The attitude people have towards mum’s or dad’s money can get in the way of older Australians receiving the care they need in their last years.
Family members may say they are happy to throw whatever resources they have to keep loved ones at home or in the aged care home of their choice. But when it comes to the crunch, it can be a different story.
The impact that spending money late in life may have on a potential inheritance can influence whether or not a person receives the care they want – or need.
Whether it is care in the home or in a residential facility, it makes sense to explore the different ways it can be paid for. The way the aged care system is structured allows you to afford the place you want, even with a few assets. However, the multiple ways to pay for aged care makes the decision a difficult one for many people. Spending on care can ultimately mean less back to the estate.
With government-subsidised residential care, anything paid towards the refundable accommodation deposit (RAD) can be used to help cover some of the fees and charges associated with living there.
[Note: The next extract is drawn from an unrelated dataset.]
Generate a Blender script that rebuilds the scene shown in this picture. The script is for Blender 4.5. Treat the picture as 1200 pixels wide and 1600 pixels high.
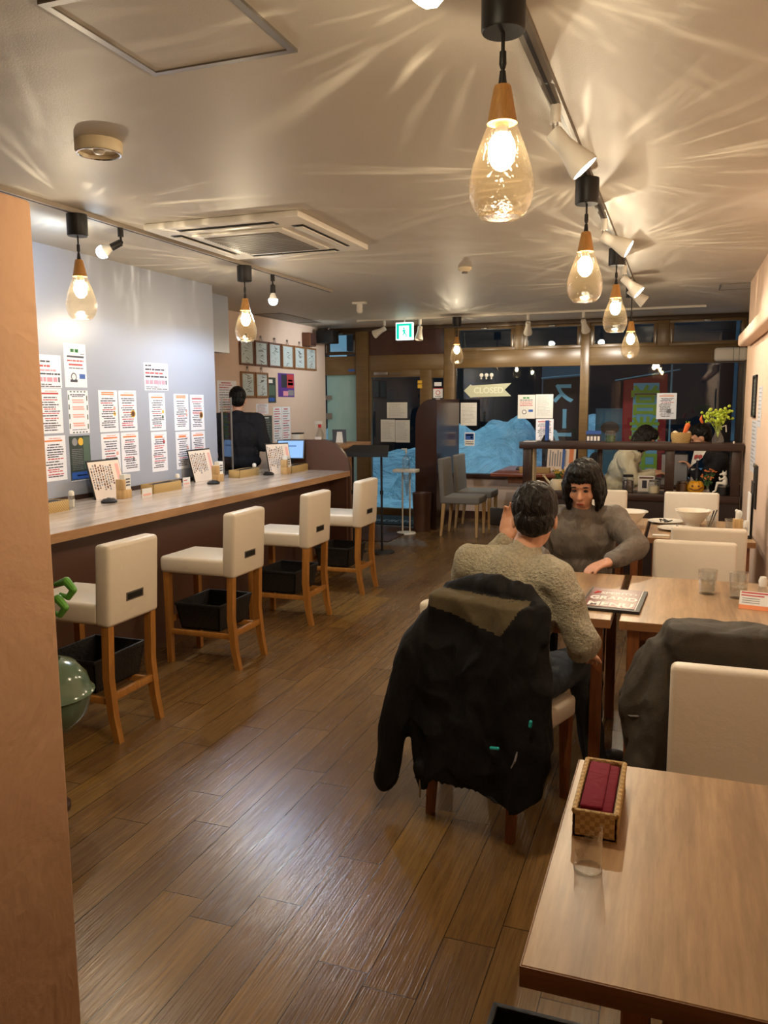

If you are trying to fund care in the home privately, then the equity in your house can be used to buy in additional help.
In residential care, the advertised market price for a room (the RAD) might be $650,000, but that doesn’t mean you have to have that amount sitting in the bank ready to hand over before you move in.
What you don’t pay towards the RAD is charged as a daily interest rate (the daily accommodation payment or DAP) which can then be drawn from the RAD.
For example, if the RAD is $650,000, you might pay $200,000 towards the $650,000. This would result in a daily accommodation payment of $49.80 on top of the basic care and means-tested care fees.
Based on the current interest rate of 4.04 per cent charged by the facility on the unpaid RAD, the $200,000 could fund your accommodation for 10 years – less if you also use it to pay for other fees, including the means-tested care fee or additional service costs.
The RAD is fully refundable to the estate, less any costs owing to the facility.
This option can be a good way to buy into a place of choice, particularly if it has a high RAD and other fees. However, the move depends on who is making the decisions regarding paying for care.
Recent research from the University of South Australia indicates that spending an inheritance is neither here nor there for many older and younger Australians.
Those needing to spend the money on themselves at the expense of their kids are happy to do so.
Likewise, the kids are saying no one owes anyone anything, so mum and or dad should spend away.
The premise of the research from UniSA’s Australian Alliance for Social Enterprise was that an apparent laissez-faire attitude towards wealth transfer opened the way for a fresh discussion on the reintroduction of an inheritance tax.
Among a sample of young adults and senior Australians, two-thirds thought Australia should consider reintroducing taxes on estates worth more than $3 million, while only one in 19 were definitely opposed, says social policy expert Veronica Coram.
That may be the case for estates of that magnitude, but the attitude towards mum or dad’s money can be very different with much smaller estates, or when someone has been counting on an early inheritance to help out financially.
Patricia (not her real name) is 89 and living alone in her own home. Socially isolated and no longer able to cook a proper meal or keep the house clean, she has decided to look at some residential care options.
She looks at three and settles on the one closest to where she has been living.
The room she likes has a RAD greater than the value of her home, which she is resigned to selling as there is no longer a need for it. She is almost excited at the prospect of a move to a place she has chosen.
Her income will pay most of her care costs, but in order to leave her something to live off, the only option she has is to draw the accommodation and additional service costs from the contribution she makes towards the RAD once the house is sold.
Her plan looks straightforward until the family looks at the sums and realise that depending on how long their mother lives, they could be missing out on tens of thousands of dollars.
They scramble to look at ways she could keep the house so that they inherit an appreciating asset, or if the house has to be sold, the amount realised will cover the RAD. At least this way the RAD paid will be refunded in full.
Their “aha moment” is finding a facility with a much lower RAD in an area with which she has no connection. The room is older and smaller and without the additional hotel-like services she was looking forward to.
Unhappy with the proposed move to somewhere she doesn’t like, Patricia is still living in her own home paying for some basic services while she waits for a government-subsidised home care package to fill in some gaps.
She is still lonely and unable to get the help she needs to prepare meals, clean the house etc.
When a friend suggests she looks at using the equity in the home to employ people privately to deliver all the help she needs to remain living independently in her own home, the family again intervenes.
It could mean inheriting a house with money owing on it or eating away at existing savings.
Australia is on the crest of a massive wave of wealth transfer between generations – an estimated $2.6 trillion between 2021 and 2040.
A large number of people who have accumulated this wealth should be able to spend whatever they have on ensuring their last years are good ones, unencumbered by greed and the interference of family members.